## TO DO
Repeat the entire listing exactly as written.

----------------

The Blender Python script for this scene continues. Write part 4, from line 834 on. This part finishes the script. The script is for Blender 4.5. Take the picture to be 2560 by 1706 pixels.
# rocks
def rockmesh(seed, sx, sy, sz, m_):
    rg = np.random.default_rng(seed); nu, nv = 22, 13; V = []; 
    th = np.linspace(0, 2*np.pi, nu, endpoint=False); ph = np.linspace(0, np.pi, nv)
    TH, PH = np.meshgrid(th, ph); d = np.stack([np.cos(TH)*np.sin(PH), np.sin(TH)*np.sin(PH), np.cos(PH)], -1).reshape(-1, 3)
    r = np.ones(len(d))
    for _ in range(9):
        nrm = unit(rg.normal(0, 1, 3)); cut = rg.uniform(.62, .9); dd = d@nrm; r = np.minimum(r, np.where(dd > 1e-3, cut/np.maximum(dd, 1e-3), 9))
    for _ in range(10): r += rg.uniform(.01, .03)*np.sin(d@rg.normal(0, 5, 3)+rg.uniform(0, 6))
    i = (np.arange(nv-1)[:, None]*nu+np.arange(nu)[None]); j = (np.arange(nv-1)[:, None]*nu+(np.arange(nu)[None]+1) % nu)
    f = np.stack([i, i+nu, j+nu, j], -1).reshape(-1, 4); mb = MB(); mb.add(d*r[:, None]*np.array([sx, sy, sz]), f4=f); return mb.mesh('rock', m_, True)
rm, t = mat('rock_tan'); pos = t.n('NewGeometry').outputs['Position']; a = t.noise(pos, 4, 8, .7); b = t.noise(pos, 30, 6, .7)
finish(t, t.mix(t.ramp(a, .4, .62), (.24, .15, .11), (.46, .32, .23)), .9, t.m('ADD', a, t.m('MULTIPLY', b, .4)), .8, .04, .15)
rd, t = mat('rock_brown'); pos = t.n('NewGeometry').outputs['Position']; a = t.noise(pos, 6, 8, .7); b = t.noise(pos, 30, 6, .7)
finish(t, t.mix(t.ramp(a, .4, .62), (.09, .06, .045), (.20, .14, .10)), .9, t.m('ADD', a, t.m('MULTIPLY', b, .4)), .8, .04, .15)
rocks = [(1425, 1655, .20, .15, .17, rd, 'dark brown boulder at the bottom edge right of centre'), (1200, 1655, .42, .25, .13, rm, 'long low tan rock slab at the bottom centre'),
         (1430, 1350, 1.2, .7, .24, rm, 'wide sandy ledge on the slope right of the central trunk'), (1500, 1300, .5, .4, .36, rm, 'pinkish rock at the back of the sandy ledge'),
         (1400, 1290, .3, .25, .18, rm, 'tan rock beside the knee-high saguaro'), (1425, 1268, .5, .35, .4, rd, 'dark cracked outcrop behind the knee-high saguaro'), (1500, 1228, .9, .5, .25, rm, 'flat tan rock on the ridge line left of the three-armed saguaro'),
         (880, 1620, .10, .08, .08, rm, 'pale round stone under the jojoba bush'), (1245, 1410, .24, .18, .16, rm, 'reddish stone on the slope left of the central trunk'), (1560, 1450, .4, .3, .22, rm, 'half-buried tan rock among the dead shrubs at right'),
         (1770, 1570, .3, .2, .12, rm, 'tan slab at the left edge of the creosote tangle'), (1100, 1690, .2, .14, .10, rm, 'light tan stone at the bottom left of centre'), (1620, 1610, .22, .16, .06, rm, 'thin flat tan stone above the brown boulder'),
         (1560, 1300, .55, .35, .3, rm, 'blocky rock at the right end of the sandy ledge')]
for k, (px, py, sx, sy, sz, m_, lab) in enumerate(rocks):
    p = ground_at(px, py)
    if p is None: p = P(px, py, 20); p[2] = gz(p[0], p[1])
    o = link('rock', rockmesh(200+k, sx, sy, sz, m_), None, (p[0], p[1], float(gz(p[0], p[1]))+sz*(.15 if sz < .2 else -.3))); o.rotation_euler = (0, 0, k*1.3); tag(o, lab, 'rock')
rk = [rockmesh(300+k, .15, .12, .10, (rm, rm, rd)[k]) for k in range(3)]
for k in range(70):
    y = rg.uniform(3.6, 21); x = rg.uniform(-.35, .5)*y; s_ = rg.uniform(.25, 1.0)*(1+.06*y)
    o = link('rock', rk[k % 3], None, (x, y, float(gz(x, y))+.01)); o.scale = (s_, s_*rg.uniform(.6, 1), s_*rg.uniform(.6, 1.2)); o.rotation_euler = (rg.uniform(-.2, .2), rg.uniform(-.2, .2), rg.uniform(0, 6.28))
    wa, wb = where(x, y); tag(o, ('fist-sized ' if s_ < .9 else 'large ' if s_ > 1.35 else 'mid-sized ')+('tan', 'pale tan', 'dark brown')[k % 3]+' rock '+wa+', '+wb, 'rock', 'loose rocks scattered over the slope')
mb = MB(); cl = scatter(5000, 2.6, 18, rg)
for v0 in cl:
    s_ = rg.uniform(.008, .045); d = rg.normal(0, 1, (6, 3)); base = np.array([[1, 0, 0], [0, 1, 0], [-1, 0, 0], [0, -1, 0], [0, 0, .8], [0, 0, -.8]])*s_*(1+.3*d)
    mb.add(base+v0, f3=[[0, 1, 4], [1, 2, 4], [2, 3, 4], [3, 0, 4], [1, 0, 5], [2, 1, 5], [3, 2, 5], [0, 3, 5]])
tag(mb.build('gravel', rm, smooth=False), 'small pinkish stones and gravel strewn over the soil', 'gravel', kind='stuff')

----------------

## EXERCISE OUTPUT
The Blender Python script for this scene continues. Write part 4, from line 834 on. This part finishes the script. The script is for Blender 4.5. Take the picture to be 2560 by 1706 pixels.
# rocks
def rockmesh(seed, sx, sy, sz, m_):
    rg = np.random.default_rng(seed); nu, nv = 22, 13; V = []; 
    th = np.linspace(0, 2*np.pi, nu, endpoint=False); ph = np.linspace(0, np.pi, nv)
    TH, PH = np.meshgrid(th, ph); d = np.stack([np.cos(TH)*np.sin(PH), np.sin(TH)*np.sin(PH), np.cos(PH)], -1).reshape(-1, 3)
    r = np.ones(len(d))
    for _ in range(9):
        nrm = unit(rg.normal(0, 1, 3)); cut = rg.uniform(.62, .9); dd = d@nrm; r = np.minimum(r, np.where(dd > 1e-3, cut/np.maximum(dd, 1e-3), 9))
    for _ in range(10): r += rg.uniform(.01, .03)*np.sin(d@rg.normal(0, 5, 3)+rg.uniform(0, 6))
    i = (np.arange(nv-1)[:, None]*nu+np.arange(nu)[None]); j = (np.arange(nv-1)[:, None]*nu+(np.arange(nu)[None]+1) % nu)
    f = np.stack([i, i+nu, j+nu, j], -1).reshape(-1, 4); mb = MB(); mb.add(d*r[:, None]*np.array([sx, sy, sz]), f4=f); return mb.mesh('rock', m_, True)
rm, t = mat('rock_tan'); pos = t.n('NewGeometry').outputs['Position']; a = t.noise(pos, 4, 8, .7); b = t.noise(pos, 30, 6, .7)
finish(t, t.mix(t.ramp(a, .4, .62), (.24, .15, .11), (.46, .32, .23)), .9, t.m('ADD', a, t.m('MULTIPLY', b, .4)), .8, .04, .15)
rd, t = mat('rock_brown'); pos = t.n('NewGeometry').outputs['Position']; a = t.noise(pos, 6, 8, .7); b = t.noise(pos, 30, 6, .7)
finish(t, t.mix(t.ramp(a, .4, .62), (.09, .06, .045), (.20, .14, .10)), .9, t.m('ADD', a, t.m('MULTIPLY', b, .4)), .8, .04, .15)
rocks = [(1425, 1655, .20, .15, .17, rd, 'dark brown boulder at the bottom edge right of centre'), (1200, 1655, .42, .25, .13, rm, 'long low tan rock slab at the bottom centre'),
         (1430, 1350, 1.2, .7, .24, rm, 'wide sandy ledge on the slope right of the central trunk'), (1500, 1300, .5, .4, .36, rm, 'pinkish rock at the back of the sandy ledge'),
         (1400, 1290, .3, .25, .18, rm, 'tan rock beside the knee-high saguaro'), (1425, 1268, .5, .35, .4, rd, 'dark cracked outcrop behind the knee-high saguaro'), (1500, 1228, .9, .5, .25, rm, 'flat tan rock on the ridge line left of the three-armed saguaro'),
         (880, 1620, .10, .08, .08, rm, 'pale round stone under the jojoba bush'), (1245, 1410, .24, .18, .16, rm, 'reddish stone on the slope left of the central trunk'), (1560, 1450, .4, .3, .22, rm, 'half-buried tan rock among the dead shrubs at right'),
         (1770, 1570, .3, .2, .12, rm, 'tan slab at the left edge of the creosote tangle'), (1100, 1690, .2, .14, .10, rm, 'light tan stone at the bottom left of centre'), (1620, 1610, .22, .16, .06, rm, 'thin flat tan stone above the brown boulder'),
         (1560, 1300, .55, .35, .3, rm, 'blocky rock at the right end of the sandy ledge')]
for k, (px, py, sx, sy, sz, m_, lab) in enumerate(rocks):
    p = ground_at(px, py)
    if p is None: p = P(px, py, 20); p[2] = gz(p[0], p[1])
    o = link('rock', rockmesh(200+k, sx, sy, sz, m_), None, (p[0], p[1], float(gz(p[0], p[1]))+sz*(.15 if sz < .2 else -.3))); o.rotation_euler = (0, 0, k*1.3); tag(o, lab, 'rock')
rk = [rockmesh(300+k, .15, .12, .10, (rm, rm, rd)[k]) for k in range(3)]
for k in range(70):
    y = rg.uniform(3.6, 21); x = rg.uniform(-.35, .5)*y; s_ = rg.uniform(.25, 1.0)*(1+.06*y)
    o = link('rock', rk[k % 3], None, (x, y, float(gz(x, y))+.01)); o.scale = (s_, s_*rg.uniform(.6, 1), s_*rg.uniform(.6, 1.2)); o.rotation_euler = (rg.uniform(-.2, .2), rg.uniform(-.2, .2), rg.uniform(0, 6.28))
    wa, wb = where(x, y); tag(o, ('fist-sized ' if s_ < .9 else 'large ' if s_ > 1.35 else 'mid-sized ')+('tan', 'pale tan', 'dark brown')[k % 3]+' rock '+wa+', '+wb, 'rock', 'loose rocks scattered over the slope')
mb = MB(); cl = scatter(5000, 2.6, 18, rg)
for v0 in cl:
    s_ = rg.uniform(.008, .045); d = rg.normal(0, 1, (6, 3)); base = np.array([[1, 0, 0], [0, 1, 0], [-1, 0, 0], [0, -1, 0], [0, 0, .8], [0, 0, -.8]])*s_*(1+.3*d)
    mb.add(base+v0, f3=[[0, 1, 4], [1, 2, 4], [2, 3, 4], [3, 0, 4], [1, 0, 5], [2, 1, 5], [3, 2, 5], [0, 3, 5]])
tag(mb.build('gravel', rm, smooth=False), 'small pinkish stones and gravel strewn over the soil', 'gravel', kind='stuff')